* WHAT YOU NEED TO DO *
Write the data out again exactly, with no pictures.

## Start INFORMATION SUPPLIED

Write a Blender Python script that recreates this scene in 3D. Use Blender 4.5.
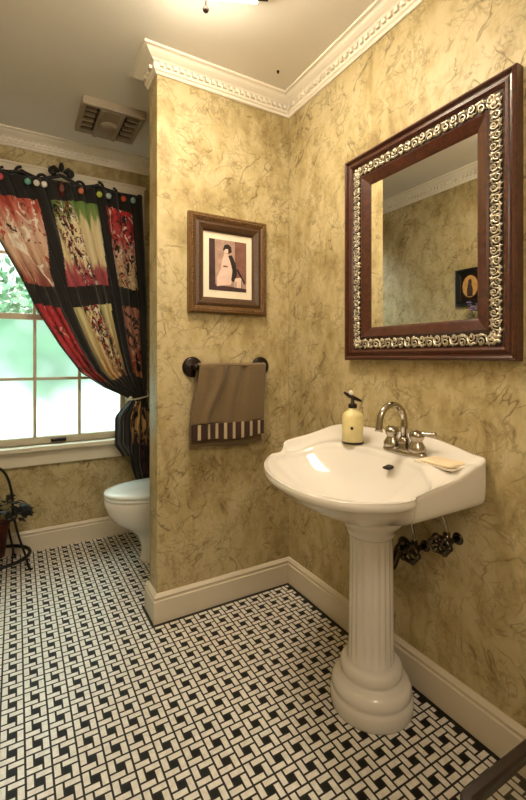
import bpy, bmesh, math, random
from mathutils import Vector, Matrix
PI = math.pi
random.seed(7)
for o in list(bpy.data.objects): bpy.data.objects.remove(o)
SC = bpy.context.scene
COL = SC.collection

# ------------------------------------------------------------------ camera, world, lights, exposure
H = 2.5
F_PX, HOR, PPX, YAW = 424.15, 357.6, 259.57, 0.522
cam_d = bpy.data.cameras.new('camera')
cam = bpy.data.objects.new('camera', cam_d); COL.objects.link(cam)
cam.location = (-1.24, -1.8469, 1.1656)
cam.rotation_euler = (PI/2, 0, -YAW)
cam_d.sensor_fit = 'VERTICAL'; cam_d.sensor_height = 24.0
cam_d.lens = 24.0*F_PX/800
cam_d.shift_x = (263-PPX)/800
cam_d.shift_y = (HOR-400)/800
cam_d.clip_start = 0.02
SC.camera = cam

world = bpy.data.worlds.new('world'); SC.world = world
world.use_nodes = True
wn = world.node_tree.nodes; wl = world.node_tree.links
wn.clear()
w_out = wn.new('ShaderNodeOutputWorld'); w_bg = wn.new('ShaderNodeBackground')
w_bg.inputs['Color'].default_value = (0.93, 0.97, 1.0, 1); w_bg.inputs['Strength'].default_value = 1.5
wl.new(w_bg.outputs[0], w_out.inputs[0])

def lamp(name, kind, loc, power, color, rot=(0, 0, 0), **kw):
    d = bpy.data.lights.new(name, kind); d.energy = power; d.color = color
    for k, v in kw.items(): setattr(d, k, v)
    o = bpy.data.objects.new(name, d); COL.objects.link(o); o.location = loc; o.rotation_euler = rot
    return o
lamp('entry_lamp_light', 'POINT', (-1.0, -2.2, 2.02), 16, (1.0, 0.90, 0.76), shadow_soft_size=0.12)
lamp('window_daylight', 'AREA', (-1.0, 1.9, 2.3), 40, (0.88, 0.96, 1.0), rot=(-1.0, 0, 0), shape='RECTANGLE', size=1.2, size_y=1.2)

lamp('sun', 'SUN', (0, 0, 6), 5.0, (1.0, 0.97, 0.92), rot=(math.radians(38), math.radians(-12), 0), angle=0.01)
SC.view_settings.view_transform = 'Standard'
SC.view_settings.look = 'None'
SC.view_settings.gamma = 1.0
SC.view_settings.use_curve_mapping = False
SC.view_settings.exposure = 0.40

# ------------------------------------------------------------------ materials
def lin(c):
    return tuple(((v/255)/12.92 if v/255 <= .04045 else ((v/255+.055)/1.055)**2.4) for v in c)
def srgb(r, g, b): return lin((r, g, b)) + (1.0,)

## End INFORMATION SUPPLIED

* OUTPUT *
Write a Blender Python script that recreates this scene in 3D. Use Blender 4.5.
import bpy, bmesh, math, random
from mathutils import Vector, Matrix
PI = math.pi
random.seed(7)
for o in list(bpy.data.objects): bpy.data.objects.remove(o)
SC = bpy.context.scene
COL = SC.collection

# ------------------------------------------------------------------ camera, world, lights, exposure
H = 2.5
F_PX, HOR, PPX, YAW = 424.15, 357.6, 259.57, 0.522
cam_d = bpy.data.cameras.new('camera')
cam = bpy.data.objects.new('camera', cam_d); COL.objects.link(cam)
cam.location = (-1.24, -1.8469, 1.1656)
cam.rotation_euler = (PI/2, 0, -YAW)
cam_d.sensor_fit = 'VERTICAL'; cam_d.sensor_height = 24.0
cam_d.lens = 24.0*F_PX/800
cam_d.shift_x = (263-PPX)/800
cam_d.shift_y = (HOR-400)/800
cam_d.clip_start = 0.02
SC.camera = cam

world = bpy.data.worlds.new('world'); SC.world = world
world.use_nodes = True
wn = world.node_tree.nodes; wl = world.node_tree.links
wn.clear()
w_out = wn.new('ShaderNodeOutputWorld'); w_bg = wn.new('ShaderNodeBackground')
w_bg.inputs['Color'].default_value = (0.93, 0.97, 1.0, 1); w_bg.inputs['Strength'].default_value = 1.5
wl.new(w_bg.outputs[0], w_out.inputs[0])

def lamp(name, kind, loc, power, color, rot=(0, 0, 0), **kw):
    d = bpy.data.lights.new(name, kind); d.energy = power; d.color = color
    for k, v in kw.items(): setattr(d, k, v)
    o = bpy.data.objects.new(name, d); COL.objects.link(o); o.location = loc; o.rotation_euler = rot
    return o
lamp('entry_lamp_light', 'POINT', (-1.0, -2.2, 2.02), 16, (1.0, 0.90, 0.76), shadow_soft_size=0.12)
lamp('window_daylight', 'AREA', (-1.0, 1.9, 2.3), 40, (0.88, 0.96, 1.0), rot=(-1.0, 0, 0), shape='RECTANGLE', size=1.2, size_y=1.2)

lamp('sun', 'SUN', (0, 0, 6), 5.0, (1.0, 0.97, 0.92), rot=(math.radians(38), math.radians(-12), 0), angle=0.01)
SC.view_settings.view_transform = 'Standard'
SC.view_settings.look = 'None'
SC.view_settings.gamma = 1.0
SC.view_settings.use_curve_mapping = False
SC.view_settings.exposure = 0.40

# ------------------------------------------------------------------ materials
def lin(c):
    return tuple(((v/255)/12.92 if v/255 <= .04045 else ((v/255+.055)/1.055)**2.4) for v in c)
def srgb(r, g, b): return lin((r, g, b)) + (1.0,)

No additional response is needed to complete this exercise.